_YOUR TASK_. Extract the listing below in full, unchanged.

-- -- --

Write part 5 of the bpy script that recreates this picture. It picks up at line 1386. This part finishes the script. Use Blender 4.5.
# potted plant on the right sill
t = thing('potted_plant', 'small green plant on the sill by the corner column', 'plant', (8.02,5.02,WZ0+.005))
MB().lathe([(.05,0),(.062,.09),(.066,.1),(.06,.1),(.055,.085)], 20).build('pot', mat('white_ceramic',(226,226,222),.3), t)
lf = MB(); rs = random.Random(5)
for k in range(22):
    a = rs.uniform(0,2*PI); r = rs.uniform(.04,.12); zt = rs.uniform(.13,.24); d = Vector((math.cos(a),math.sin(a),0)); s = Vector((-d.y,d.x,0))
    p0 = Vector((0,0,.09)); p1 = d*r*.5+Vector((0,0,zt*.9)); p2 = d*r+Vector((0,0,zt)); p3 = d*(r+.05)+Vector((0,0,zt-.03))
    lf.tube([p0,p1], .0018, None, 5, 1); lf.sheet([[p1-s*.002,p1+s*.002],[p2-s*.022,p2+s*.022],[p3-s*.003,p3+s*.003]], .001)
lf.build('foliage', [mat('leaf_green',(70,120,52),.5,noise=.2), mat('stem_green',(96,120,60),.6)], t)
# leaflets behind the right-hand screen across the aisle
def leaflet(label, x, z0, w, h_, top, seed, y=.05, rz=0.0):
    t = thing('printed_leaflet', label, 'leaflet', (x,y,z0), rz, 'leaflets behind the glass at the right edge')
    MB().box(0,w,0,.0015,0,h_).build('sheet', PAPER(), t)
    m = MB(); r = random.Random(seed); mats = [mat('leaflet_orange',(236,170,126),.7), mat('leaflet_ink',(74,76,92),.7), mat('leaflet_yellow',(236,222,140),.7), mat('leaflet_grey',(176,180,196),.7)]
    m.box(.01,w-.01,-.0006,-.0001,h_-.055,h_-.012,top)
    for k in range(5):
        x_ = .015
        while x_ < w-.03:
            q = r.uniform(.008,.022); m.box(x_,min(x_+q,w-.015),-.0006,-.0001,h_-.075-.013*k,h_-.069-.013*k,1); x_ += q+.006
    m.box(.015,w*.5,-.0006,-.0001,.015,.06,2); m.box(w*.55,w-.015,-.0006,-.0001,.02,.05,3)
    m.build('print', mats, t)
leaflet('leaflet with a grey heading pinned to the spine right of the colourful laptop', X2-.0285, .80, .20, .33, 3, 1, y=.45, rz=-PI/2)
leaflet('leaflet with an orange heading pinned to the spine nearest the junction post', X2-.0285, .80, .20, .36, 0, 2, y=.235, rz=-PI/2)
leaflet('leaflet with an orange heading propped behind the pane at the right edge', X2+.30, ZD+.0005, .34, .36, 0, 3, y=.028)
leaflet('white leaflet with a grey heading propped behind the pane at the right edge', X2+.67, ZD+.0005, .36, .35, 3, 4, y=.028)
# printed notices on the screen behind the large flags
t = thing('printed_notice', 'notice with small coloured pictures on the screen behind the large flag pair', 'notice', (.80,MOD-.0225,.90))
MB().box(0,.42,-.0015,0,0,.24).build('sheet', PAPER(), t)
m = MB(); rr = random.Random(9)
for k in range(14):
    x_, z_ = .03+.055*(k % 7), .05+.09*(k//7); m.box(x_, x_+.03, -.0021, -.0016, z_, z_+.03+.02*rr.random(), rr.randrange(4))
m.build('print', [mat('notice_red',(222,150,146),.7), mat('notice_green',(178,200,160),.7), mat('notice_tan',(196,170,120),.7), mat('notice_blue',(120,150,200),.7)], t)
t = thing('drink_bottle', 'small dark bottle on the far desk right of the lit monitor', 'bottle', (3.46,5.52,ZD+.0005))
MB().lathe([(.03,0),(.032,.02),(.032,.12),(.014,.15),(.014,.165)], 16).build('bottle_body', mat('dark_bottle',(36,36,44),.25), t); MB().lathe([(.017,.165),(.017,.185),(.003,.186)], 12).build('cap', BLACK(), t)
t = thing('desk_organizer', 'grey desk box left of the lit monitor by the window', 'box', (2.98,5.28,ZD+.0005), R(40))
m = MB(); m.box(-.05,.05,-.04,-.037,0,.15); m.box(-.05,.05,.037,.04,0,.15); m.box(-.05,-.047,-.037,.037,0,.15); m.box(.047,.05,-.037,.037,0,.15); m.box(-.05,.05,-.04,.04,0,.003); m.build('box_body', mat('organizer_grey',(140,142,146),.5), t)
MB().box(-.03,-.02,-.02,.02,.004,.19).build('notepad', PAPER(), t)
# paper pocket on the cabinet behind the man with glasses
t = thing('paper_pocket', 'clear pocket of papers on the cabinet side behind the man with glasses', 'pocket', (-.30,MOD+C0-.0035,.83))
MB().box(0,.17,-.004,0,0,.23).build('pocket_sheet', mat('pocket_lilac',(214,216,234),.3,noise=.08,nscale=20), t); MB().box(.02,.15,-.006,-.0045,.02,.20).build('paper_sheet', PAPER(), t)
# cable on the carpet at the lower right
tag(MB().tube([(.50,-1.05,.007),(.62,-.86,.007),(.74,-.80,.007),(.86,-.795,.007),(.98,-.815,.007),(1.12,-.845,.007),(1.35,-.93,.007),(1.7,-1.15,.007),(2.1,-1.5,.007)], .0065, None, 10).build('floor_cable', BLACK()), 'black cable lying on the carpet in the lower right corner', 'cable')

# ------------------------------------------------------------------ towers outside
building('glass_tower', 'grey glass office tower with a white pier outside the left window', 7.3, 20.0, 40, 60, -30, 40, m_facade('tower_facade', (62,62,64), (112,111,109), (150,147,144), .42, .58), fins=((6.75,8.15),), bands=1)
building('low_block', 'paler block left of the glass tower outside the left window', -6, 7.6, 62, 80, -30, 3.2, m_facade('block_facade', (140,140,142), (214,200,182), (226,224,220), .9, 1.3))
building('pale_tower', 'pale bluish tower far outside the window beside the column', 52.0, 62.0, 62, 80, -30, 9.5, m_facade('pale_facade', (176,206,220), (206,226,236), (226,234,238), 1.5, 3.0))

-- -- --

_EXERCISE RESULT_.
Write part 5 of the bpy script that recreates this picture. It picks up at line 1386. This part finishes the script. Use Blender 4.5.
# potted plant on the right sill
t = thing('potted_plant', 'small green plant on the sill by the corner column', 'plant', (8.02,5.02,WZ0+.005))
MB().lathe([(.05,0),(.062,.09),(.066,.1),(.06,.1),(.055,.085)], 20).build('pot', mat('white_ceramic',(226,226,222),.3), t)
lf = MB(); rs = random.Random(5)
for k in range(22):
    a = rs.uniform(0,2*PI); r = rs.uniform(.04,.12); zt = rs.uniform(.13,.24); d = Vector((math.cos(a),math.sin(a),0)); s = Vector((-d.y,d.x,0))
    p0 = Vector((0,0,.09)); p1 = d*r*.5+Vector((0,0,zt*.9)); p2 = d*r+Vector((0,0,zt)); p3 = d*(r+.05)+Vector((0,0,zt-.03))
    lf.tube([p0,p1], .0018, None, 5, 1); lf.sheet([[p1-s*.002,p1+s*.002],[p2-s*.022,p2+s*.022],[p3-s*.003,p3+s*.003]], .001)
lf.build('foliage', [mat('leaf_green',(70,120,52),.5,noise=.2), mat('stem_green',(96,120,60),.6)], t)
# leaflets behind the right-hand screen across the aisle
def leaflet(label, x, z0, w, h_, top, seed, y=.05, rz=0.0):
    t = thing('printed_leaflet', label, 'leaflet', (x,y,z0), rz, 'leaflets behind the glass at the right edge')
    MB().box(0,w,0,.0015,0,h_).build('sheet', PAPER(), t)
    m = MB(); r = random.Random(seed); mats = [mat('leaflet_orange',(236,170,126),.7), mat('leaflet_ink',(74,76,92),.7), mat('leaflet_yellow',(236,222,140),.7), mat('leaflet_grey',(176,180,196),.7)]
    m.box(.01,w-.01,-.0006,-.0001,h_-.055,h_-.012,top)
    for k in range(5):
        x_ = .015
        while x_ < w-.03:
            q = r.uniform(.008,.022); m.box(x_,min(x_+q,w-.015),-.0006,-.0001,h_-.075-.013*k,h_-.069-.013*k,1); x_ += q+.006
    m.box(.015,w*.5,-.0006,-.0001,.015,.06,2); m.box(w*.55,w-.015,-.0006,-.0001,.02,.05,3)
    m.build('print', mats, t)
leaflet('leaflet with a grey heading pinned to the spine right of the colourful laptop', X2-.0285, .80, .20, .33, 3, 1, y=.45, rz=-PI/2)
leaflet('leaflet with an orange heading pinned to the spine nearest the junction post', X2-.0285, .80, .20, .36, 0, 2, y=.235, rz=-PI/2)
leaflet('leaflet with an orange heading propped behind the pane at the right edge', X2+.30, ZD+.0005, .34, .36, 0, 3, y=.028)
leaflet('white leaflet with a grey heading propped behind the pane at the right edge', X2+.67, ZD+.0005, .36, .35, 3, 4, y=.028)
# printed notices on the screen behind the large flags
t = thing('printed_notice', 'notice with small coloured pictures on the screen behind the large flag pair', 'notice', (.80,MOD-.0225,.90))
MB().box(0,.42,-.0015,0,0,.24).build('sheet', PAPER(), t)
m = MB(); rr = random.Random(9)
for k in range(14):
    x_, z_ = .03+.055*(k % 7), .05+.09*(k//7); m.box(x_, x_+.03, -.0021, -.0016, z_, z_+.03+.02*rr.random(), rr.randrange(4))
m.build('print', [mat('notice_red',(222,150,146),.7), mat('notice_green',(178,200,160),.7), mat('notice_tan',(196,170,120),.7), mat('notice_blue',(120,150,200),.7)], t)
t = thing('drink_bottle', 'small dark bottle on the far desk right of the lit monitor', 'bottle', (3.46,5.52,ZD+.0005))
MB().lathe([(.03,0),(.032,.02),(.032,.12),(.014,.15),(.014,.165)], 16).build('bottle_body', mat('dark_bottle',(36,36,44),.25), t); MB().lathe([(.017,.165),(.017,.185),(.003,.186)], 12).build('cap', BLACK(), t)
t = thing('desk_organizer', 'grey desk box left of the lit monitor by the window', 'box', (2.98,5.28,ZD+.0005), R(40))
m = MB(); m.box(-.05,.05,-.04,-.037,0,.15); m.box(-.05,.05,.037,.04,0,.15); m.box(-.05,-.047,-.037,.037,0,.15); m.box(.047,.05,-.037,.037,0,.15); m.box(-.05,.05,-.04,.04,0,.003); m.build('box_body', mat('organizer_grey',(140,142,146),.5), t)
MB().box(-.03,-.02,-.02,.02,.004,.19).build('notepad', PAPER(), t)
# paper pocket on the cabinet behind the man with glasses
t = thing('paper_pocket', 'clear pocket of papers on the cabinet side behind the man with glasses', 'pocket', (-.30,MOD+C0-.0035,.83))
MB().box(0,.17,-.004,0,0,.23).build('pocket_sheet', mat('pocket_lilac',(214,216,234),.3,noise=.08,nscale=20), t); MB().box(.02,.15,-.006,-.0045,.02,.20).build('paper_sheet', PAPER(), t)
# cable on the carpet at the lower right
tag(MB().tube([(.50,-1.05,.007),(.62,-.86,.007),(.74,-.80,.007),(.86,-.795,.007),(.98,-.815,.007),(1.12,-.845,.007),(1.35,-.93,.007),(1.7,-1.15,.007),(2.1,-1.5,.007)], .0065, None, 10).build('floor_cable', BLACK()), 'black cable lying on the carpet in the lower right corner', 'cable')

# ------------------------------------------------------------------ towers outside
building('glass_tower', 'grey glass office tower with a white pier outside the left window', 7.3, 20.0, 40, 60, -30, 40, m_facade('tower_facade', (62,62,64), (112,111,109), (150,147,144), .42, .58), fins=((6.75,8.15),), bands=1)
building('low_block', 'paler block left of the glass tower outside the left window', -6, 7.6, 62, 80, -30, 3.2, m_facade('block_facade', (140,140,142), (214,200,182), (226,224,220), .9, 1.3))
building('pale_tower', 'pale bluish tower far outside the window beside the column', 52.0, 62.0, 62, 80, -30, 9.5, m_facade('pale_facade', (176,206,220), (206,226,236), (226,234,238), 1.5, 3.0))